NÃO ESTAMOS SENDO FELIZES PARA SEMPRE.

CONTRARIANDO AS PREVISÕES EM CONTRÁRIO, NÃO ESTAMOS SENDO FELIZES PARA SEMPRE

Então é isso: a vida acontece. A chuva e o pranto. O parto, a partida, o desencanto. Jornadas sem resposta. Chaves de pernas. Solidão a dois. Alta velocidade e a inexplicável falta de tempo para se gozar as coisas simples. Somos caras, caretas, beijos e muita gostosura. Vaidade é o que somos. Há a letargia dos que riem de tudo. Há a liturgia da angústia que ainda viceja em vários, apesar de séculos de história. O que é que estamos aprendendo para melhorar de vez a condição humana? Contrariando as previsões em contrário, não estamos sendo felizes para sempre. Ainda se morre de fome no planeta, apesar dos milagres operados pelo Google.

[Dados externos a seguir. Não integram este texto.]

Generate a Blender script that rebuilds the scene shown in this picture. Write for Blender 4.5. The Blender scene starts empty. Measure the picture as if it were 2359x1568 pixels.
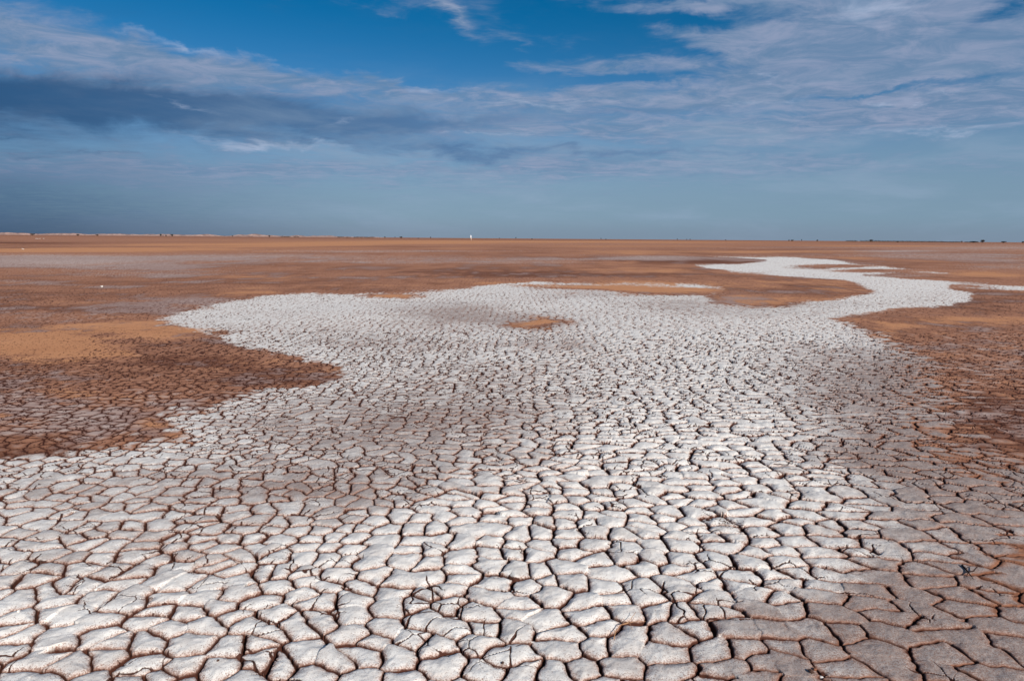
import bpy, math, random
import numpy as np
from mathutils import Vector, Matrix

rng = random.Random(7)
scene = bpy.context.scene
col = scene.collection
R = math.radians

# ------------------------------------------------------------------ camera
H = 1.70
F_MM, SENSOR = 24.0, 36.0
PITCH, ROLL = R(8.50), R(0.44)
cam_data = bpy.data.cameras.new("camera")
cam_data.lens = F_MM
cam_data.sensor_width = SENSOR
cam_data.clip_start = 0.05
cam_data.clip_end = 60000
cam = bpy.data.objects.new("camera", cam_data)
col.objects.link(cam)
CAM_ROT = Matrix.Rotation(math.pi / 2 - PITCH, 3, 'X') @ Matrix.Rotation(ROLL, 3, 'Z')
cam.matrix_world = Matrix.Translation((0, 0, H)) @ CAM_ROT.to_4x4()
scene.camera = cam
scene.render.resolution_x, scene.render.resolution_y = 1024, 680
CR = np.array(CAM_ROT)
PW, PH, PF = 2359.0, 1568.0, 2359.0 * F_MM / SENSOR     # survey picture size and focal length


def ray(px, py):
    """world direction of a surveyed picture point"""
    v = np.array([(px - PW / 2) / PF, -(py - PH / 2) / PF, -1.0])
    v = CR @ v
    return v / np.linalg.norm(v)


def on_ground(px, py):
    v = ray(px, py)
    t = H / -v[2]
    return float(v[0] * t), float(v[1] * t)


def at_distance(px, d):
    """ground position at distance d in the azimuth of picture column px (read at the horizon)"""
    v = ray(px, 549 + (px - PW / 2) * math.tan(ROLL))
    return float(v[0] / v[1] * d), float(d)


def ground_to_survey(x, y):
    c = np.stack([x, y, np.full_like(x, -H)], 0)
    q = np.tensordot(CR.T.astype(np.float32), c, 1)
    return PW / 2 + PF * q[0] / -q[2], PH / 2 - PF * q[1] / -q[2]


# ------------------------------------------------------------------ numpy noise
def _hash(ix, iy, seed):
    h = (ix.astype(np.int64) * 374761393 + iy.astype(np.int64) * 668265263 + seed * 1442695041) & 0xFFFFFFFF
    h = ((h ^ (h >> 13)) * 1274126177) & 0xFFFFFFFF
    h = ((h ^ (h >> 16)) * 2246822519) & 0xFFFFFFFF
    h = h ^ (h >> 15)
    return h


def rnd(ix, iy, seed):
    return ((_hash(ix, iy, seed) & 0xFFFFFF) / 16777216.0).astype(np.float32)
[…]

Crianças treinadas para o ódio brincam com metralhadoras nos quintais da guerra. Meninas têm os sonhos e os clitóris amputados. Uma lista de mulheres que merecem ser estupradas corre em segredo nas mãos de homens brutais. Começam a faltar assentos para fascistas nas bancadas federais. Uma turba violenta e intolerante toma corpo outra vez. Tá tudo ali, à prova, à vista, no mapa-múndi, nas redes sociais, nos subúrbios capitais. Nunca se gastou tanta argamassa, sangue e vergalhão para garantir intransponíveis as fronteiras das nações ricas. Refugiados rosnam nos portões da Europa, constrangendo os cães das guardas nacionais. Ainda são poucos os que se dispõem a migrar para o interior de si mesmos, pois a verdade quase sempre é chocante. Descartam-se amigos como quem apara as unhas. Tem muita self pra pouca paisagem. Vai ganhar um Pulitzer quem fotografar o mundo livre da maldade. Nem os poetas têm mais estômago pra isso. Dizem que Deus tá esperando sentado. A Cruz Vermelha cata ostras brancas e crianças azuis numa praia turca. Que arco-íris será esse que não guarda riqueza alguma? A água potável do planeta está secando. É preciso, urgentemente, plantar uma árvore, para que se garantam livros e filhos. Imaginem só trepar à sombra de uma árvore com a cabeça repousada sobre a “Divina Comédia”. Não sei se é pra rir ou pra chorar. Contrariando as previsões em contrário, não estamos sendo felizes para sempre. Veio a calhar, portanto, a invenção dos satélites, das sondas espaciais e da fibra óptica. A solidão, enfim, nos conecta num vazio colossal a que chamamos “ir tocando a vida em frente”.